Count every line of these entries that holds the word "follow", and reply with the number only.

**Dataset extract**.

[Begin]

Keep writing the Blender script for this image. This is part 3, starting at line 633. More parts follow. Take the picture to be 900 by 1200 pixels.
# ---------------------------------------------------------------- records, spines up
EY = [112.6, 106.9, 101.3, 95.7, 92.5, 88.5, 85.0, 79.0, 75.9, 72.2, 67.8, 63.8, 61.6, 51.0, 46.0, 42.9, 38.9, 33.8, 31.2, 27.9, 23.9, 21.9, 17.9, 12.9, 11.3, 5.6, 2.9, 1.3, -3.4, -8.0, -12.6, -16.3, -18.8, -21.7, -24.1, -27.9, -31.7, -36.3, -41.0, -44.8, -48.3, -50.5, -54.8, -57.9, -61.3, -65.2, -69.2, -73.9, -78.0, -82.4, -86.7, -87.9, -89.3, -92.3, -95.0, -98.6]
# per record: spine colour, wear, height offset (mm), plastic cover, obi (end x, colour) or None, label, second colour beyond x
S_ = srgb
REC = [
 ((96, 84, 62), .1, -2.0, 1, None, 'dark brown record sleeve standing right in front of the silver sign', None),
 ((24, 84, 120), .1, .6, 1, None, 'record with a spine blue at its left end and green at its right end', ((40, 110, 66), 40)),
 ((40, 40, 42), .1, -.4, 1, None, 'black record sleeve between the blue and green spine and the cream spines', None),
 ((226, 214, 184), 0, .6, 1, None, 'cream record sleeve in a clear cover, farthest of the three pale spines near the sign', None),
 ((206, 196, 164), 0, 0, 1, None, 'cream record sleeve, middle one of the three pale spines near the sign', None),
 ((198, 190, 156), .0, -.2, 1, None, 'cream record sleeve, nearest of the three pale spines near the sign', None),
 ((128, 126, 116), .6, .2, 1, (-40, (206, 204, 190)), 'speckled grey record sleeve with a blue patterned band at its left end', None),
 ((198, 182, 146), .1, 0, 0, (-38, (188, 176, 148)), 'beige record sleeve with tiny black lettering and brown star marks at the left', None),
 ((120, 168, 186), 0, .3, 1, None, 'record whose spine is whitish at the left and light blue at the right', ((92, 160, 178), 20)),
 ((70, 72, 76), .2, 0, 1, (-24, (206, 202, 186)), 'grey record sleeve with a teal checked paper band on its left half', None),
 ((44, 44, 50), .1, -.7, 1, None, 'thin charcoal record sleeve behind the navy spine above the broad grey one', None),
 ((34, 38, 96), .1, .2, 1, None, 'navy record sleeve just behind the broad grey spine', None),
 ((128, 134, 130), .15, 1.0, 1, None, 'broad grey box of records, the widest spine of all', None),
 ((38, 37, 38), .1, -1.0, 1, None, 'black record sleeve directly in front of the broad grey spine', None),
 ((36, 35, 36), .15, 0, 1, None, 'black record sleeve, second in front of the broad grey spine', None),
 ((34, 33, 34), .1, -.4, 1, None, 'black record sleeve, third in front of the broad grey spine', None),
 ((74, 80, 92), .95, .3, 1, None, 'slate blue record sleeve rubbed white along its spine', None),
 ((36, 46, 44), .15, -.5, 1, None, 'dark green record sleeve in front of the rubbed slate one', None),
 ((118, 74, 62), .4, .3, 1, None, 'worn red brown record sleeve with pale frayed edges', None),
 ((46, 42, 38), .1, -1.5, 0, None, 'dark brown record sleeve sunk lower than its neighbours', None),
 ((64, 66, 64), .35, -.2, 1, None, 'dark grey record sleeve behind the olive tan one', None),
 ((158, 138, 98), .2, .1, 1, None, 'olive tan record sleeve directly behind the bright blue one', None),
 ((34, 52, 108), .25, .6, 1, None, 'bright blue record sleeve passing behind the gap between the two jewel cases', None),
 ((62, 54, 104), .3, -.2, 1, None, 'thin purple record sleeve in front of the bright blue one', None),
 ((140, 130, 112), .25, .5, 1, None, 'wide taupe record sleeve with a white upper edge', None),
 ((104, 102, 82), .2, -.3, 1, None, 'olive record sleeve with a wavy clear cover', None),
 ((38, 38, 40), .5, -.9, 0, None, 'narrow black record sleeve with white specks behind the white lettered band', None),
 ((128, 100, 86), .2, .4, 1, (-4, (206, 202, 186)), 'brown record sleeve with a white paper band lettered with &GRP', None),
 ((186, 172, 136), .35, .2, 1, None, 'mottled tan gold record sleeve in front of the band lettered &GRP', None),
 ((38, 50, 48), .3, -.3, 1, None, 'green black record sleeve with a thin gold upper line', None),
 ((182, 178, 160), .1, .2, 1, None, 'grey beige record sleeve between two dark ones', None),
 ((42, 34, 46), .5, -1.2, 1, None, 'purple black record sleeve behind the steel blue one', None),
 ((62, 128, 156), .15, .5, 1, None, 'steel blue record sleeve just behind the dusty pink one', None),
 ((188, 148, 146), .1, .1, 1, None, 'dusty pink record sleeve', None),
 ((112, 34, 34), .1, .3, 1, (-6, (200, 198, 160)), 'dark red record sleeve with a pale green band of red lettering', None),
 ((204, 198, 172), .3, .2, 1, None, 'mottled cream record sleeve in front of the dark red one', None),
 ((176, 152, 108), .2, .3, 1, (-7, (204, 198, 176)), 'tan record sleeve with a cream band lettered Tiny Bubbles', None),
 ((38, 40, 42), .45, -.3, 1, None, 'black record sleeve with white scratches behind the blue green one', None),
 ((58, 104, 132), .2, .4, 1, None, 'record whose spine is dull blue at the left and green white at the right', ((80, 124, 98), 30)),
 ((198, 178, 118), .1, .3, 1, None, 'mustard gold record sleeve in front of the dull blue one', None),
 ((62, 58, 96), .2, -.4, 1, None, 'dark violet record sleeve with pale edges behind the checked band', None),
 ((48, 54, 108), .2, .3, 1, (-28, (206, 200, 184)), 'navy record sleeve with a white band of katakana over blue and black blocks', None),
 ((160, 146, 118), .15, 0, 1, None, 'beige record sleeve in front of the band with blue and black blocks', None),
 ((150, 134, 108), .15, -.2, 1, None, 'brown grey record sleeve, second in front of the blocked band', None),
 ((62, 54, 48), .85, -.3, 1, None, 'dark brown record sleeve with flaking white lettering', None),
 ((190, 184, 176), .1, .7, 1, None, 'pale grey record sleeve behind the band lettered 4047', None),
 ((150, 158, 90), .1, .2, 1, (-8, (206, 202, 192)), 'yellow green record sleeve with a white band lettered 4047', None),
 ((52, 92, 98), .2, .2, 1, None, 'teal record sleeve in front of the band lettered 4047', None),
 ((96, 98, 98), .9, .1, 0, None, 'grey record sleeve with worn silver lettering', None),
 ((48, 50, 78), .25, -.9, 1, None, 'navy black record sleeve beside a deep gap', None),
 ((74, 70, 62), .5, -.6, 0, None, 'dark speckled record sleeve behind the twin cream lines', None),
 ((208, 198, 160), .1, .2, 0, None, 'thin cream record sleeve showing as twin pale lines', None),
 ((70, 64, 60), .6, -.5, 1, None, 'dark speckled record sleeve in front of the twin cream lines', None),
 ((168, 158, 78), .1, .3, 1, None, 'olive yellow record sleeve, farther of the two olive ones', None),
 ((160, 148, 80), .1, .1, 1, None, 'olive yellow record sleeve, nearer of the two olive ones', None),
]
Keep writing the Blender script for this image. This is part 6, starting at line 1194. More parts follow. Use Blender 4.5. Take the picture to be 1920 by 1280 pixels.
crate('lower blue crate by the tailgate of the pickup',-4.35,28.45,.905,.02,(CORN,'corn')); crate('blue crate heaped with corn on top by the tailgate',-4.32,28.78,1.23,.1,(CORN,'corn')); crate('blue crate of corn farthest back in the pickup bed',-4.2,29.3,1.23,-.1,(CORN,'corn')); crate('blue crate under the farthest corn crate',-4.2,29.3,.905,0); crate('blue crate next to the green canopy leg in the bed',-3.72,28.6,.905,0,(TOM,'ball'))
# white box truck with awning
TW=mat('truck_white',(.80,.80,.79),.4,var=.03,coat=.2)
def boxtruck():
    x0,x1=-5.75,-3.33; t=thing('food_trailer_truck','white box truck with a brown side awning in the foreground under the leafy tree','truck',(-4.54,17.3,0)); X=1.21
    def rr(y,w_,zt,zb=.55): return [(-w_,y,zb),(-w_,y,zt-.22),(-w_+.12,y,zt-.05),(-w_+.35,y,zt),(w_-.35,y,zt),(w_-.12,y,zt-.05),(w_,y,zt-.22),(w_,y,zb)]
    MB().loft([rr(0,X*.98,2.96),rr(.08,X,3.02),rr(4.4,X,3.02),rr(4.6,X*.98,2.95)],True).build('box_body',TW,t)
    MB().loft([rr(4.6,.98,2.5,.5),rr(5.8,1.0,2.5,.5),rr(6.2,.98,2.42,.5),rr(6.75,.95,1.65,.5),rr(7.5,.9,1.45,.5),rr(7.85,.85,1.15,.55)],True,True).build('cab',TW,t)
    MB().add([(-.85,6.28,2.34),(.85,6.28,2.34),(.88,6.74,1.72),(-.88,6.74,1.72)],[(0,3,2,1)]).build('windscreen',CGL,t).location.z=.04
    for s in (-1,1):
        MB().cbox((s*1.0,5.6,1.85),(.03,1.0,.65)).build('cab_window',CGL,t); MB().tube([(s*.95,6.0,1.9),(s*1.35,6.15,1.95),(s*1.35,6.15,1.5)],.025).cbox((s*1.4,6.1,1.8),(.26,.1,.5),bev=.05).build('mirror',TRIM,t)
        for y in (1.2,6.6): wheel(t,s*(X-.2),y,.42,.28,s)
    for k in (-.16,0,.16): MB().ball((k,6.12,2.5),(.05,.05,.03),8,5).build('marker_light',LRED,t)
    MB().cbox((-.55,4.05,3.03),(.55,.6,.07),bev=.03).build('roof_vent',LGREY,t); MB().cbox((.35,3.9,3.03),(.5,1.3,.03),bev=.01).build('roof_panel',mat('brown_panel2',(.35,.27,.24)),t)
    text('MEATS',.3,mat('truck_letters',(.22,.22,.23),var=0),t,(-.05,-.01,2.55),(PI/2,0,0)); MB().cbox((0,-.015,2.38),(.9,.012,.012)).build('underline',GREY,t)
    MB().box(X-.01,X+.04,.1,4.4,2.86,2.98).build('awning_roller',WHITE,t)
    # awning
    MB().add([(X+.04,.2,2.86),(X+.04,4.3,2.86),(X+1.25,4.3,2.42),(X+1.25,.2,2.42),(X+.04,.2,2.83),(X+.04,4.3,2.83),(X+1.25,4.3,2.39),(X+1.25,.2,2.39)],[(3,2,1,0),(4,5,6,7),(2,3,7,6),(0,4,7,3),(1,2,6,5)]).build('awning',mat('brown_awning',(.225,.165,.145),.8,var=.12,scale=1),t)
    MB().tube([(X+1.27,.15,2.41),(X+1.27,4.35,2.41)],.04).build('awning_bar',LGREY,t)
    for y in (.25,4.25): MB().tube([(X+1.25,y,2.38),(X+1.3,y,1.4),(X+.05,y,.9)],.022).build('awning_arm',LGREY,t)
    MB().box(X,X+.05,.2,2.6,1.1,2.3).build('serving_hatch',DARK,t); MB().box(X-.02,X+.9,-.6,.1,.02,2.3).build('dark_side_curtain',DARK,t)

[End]

**Reply**.
2